Blue Eyes Assume that 35% of us have blue eyes (based on a study by Dr. P. Soria at Indiana University).

a. Let B denote the event of selecting someone who has blue eyes. What does the event \(\overline {\bf{B}} \) denote?

b. Find the value of P(\(\overline {\bf{B}} \)).

c. Find the probability of randomly selecting three different people and finding that all of them have blue eyes.

d. Find the probability that among 100 randomly selected people, at least 40 have blue eyes.

e. If 35% of us really do have blue eyes, is a result of 40 people with blue eyes among 100 randomly selected people a result that is significantly high?

Percentage of people with blue eyes is 35%

a. Let B be the event of selecting a person with blue eyes.

Then,\(\overline B \)is the complement of event B,where\(\overline B \)denotes the event of selecting some one who does not have blue eyes.

b. The relationship between probabilities of complementary events is:

\(P\left( {\overline B } \right) = 1 - P\left( B \right)\)

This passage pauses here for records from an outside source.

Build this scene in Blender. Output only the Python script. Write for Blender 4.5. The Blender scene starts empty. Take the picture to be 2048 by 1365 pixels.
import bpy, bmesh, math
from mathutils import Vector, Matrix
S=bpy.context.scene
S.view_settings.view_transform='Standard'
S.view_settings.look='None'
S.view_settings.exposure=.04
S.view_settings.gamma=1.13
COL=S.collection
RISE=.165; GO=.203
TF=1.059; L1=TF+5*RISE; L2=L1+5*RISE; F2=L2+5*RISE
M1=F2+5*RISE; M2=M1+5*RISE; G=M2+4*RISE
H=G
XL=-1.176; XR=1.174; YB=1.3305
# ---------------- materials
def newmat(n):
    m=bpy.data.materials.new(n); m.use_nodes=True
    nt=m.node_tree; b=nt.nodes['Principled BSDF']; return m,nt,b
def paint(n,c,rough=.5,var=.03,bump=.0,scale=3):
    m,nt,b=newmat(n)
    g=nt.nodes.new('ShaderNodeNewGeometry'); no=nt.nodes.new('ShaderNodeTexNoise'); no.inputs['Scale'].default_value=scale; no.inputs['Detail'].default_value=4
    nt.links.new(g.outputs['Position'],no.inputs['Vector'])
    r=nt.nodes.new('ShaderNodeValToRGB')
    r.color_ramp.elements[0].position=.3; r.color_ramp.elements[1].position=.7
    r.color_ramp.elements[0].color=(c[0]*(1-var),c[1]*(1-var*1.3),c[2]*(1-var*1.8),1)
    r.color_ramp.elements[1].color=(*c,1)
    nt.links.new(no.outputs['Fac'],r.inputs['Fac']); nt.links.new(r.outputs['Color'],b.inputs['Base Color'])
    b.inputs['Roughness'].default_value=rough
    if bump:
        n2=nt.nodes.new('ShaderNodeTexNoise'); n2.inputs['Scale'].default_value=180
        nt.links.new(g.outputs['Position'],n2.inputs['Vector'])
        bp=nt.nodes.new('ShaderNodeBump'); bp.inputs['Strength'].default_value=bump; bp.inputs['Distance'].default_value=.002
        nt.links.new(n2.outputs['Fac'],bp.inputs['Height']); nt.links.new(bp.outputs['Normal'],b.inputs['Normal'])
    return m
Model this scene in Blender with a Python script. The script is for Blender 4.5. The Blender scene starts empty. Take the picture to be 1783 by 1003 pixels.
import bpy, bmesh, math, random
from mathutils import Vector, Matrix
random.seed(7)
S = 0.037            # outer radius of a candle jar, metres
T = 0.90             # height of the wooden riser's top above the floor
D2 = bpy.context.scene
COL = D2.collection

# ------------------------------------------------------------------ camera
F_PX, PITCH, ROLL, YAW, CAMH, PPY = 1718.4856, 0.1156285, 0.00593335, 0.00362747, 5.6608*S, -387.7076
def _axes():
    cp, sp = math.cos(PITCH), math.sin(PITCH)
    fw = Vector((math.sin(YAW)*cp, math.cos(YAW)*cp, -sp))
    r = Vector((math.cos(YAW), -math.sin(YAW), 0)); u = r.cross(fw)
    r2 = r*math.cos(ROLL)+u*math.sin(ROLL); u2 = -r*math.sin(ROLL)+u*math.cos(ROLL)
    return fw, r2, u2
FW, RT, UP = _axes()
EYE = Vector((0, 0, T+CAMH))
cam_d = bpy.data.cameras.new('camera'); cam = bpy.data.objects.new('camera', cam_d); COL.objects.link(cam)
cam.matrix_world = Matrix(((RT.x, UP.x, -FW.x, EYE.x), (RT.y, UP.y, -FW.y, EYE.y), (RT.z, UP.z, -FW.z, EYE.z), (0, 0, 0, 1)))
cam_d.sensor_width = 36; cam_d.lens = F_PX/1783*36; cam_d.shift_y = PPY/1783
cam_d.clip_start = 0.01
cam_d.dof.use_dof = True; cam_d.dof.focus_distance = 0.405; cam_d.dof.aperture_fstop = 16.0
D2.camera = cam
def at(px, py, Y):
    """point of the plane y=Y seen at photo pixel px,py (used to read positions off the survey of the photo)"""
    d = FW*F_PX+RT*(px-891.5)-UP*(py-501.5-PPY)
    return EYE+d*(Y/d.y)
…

As the percentage of people with blue eyes is 35%, the probability of selecting a person with blue eye is 0.35. That is,\(P\left( B \right) = 0.35\).

Substitute the value,

\(\begin{aligned}{c}P\left( {\overline B } \right) = 1 - P\left( B \right)\\ = 1 - 0.35\\ = 0.65\end{aligned}\)

Therefore, \(P\left( {\overline B } \right) = 0.65\).

c. Let event E be the probability of selecting three different persons with blue eyes.

As each person is independent, the probability of event E is the product of probabilities for an individual person to have a blue color.

\(\begin{aligned}{c}P\left( E \right) = {\left( {P\left( B \right)} \right)^3}\\ = {\left( {0.35} \right)^3}\\ = 0.0429\end{aligned}\)

Therefore, the probability of selecting three different persons and finding that all of them have blue eyes is 0.0429.

d. Define X as the random variable for the number of peoplein 100 with blue eyes.

As each person is independent and has the same probability for having blue eyes, X is assumed to follow a binomial distribution with nequal to 100 and p as 0.35.

The criteria for normal approximation of binomial distribution is:

\(\begin{aligned}{c}np = 100\left( {0.35} \right)\\ = 35\\ > 10\end{aligned}\)

\(\begin{aligned}{c}n\left( {1 - p} \right) = 100\left( {1 - 0.35} \right)\\ = 65\\ > 10\end{aligned}\)

Thus, X can be approximated to normal.

Use Normal approximation for binomial distribution.

The parameters are,

\(\begin{aligned}{c}\mu = np\\ = 100 \times 0.35\\ = 35\\\end{aligned}\)

\(\begin{aligned}{c}\sigma = \sqrt {n \times p \times q} \\ = \sqrt {100 \times 0.35 \times 0.65} \\ = 4.770\end{aligned}\)

Thus, \(X \sim N\left( {35,{{4.769}^2}} \right)\) .

Required probability is\(P\left( {X \ge 40} \right) = P\left( {X > 39.5} \right)\)obtained using continuity correction.

The z-score associated to the value is:

\(\begin{aligned}{c}z = \frac{{39.5 - 35}}{{4.770}}\\ = 0.9434\end{aligned}\)

Thus, the required probability is:

\(\begin{aligned}{c}P\left( {Z > 0.9434} \right) = 1 - P\left( {Z < 0.9434} \right)\\ = 1 - 0.8273\\ = 0.1727\end{aligned}\)

Refer to standard normal table for the cumulative probability of the value 0.9434 obtained as 0.8273.

The probability that at least 40 people have blue eyes is 0.1727.

e) A result is said to be significantly high if the chances of getting the value or greater have a probability less than or equal to 0.05.

In this case,\(P\left( {X \ge 40} \right) = 0.1727\), which is greater than 0.05.

The result is significantly high because the values are not less than 0.05.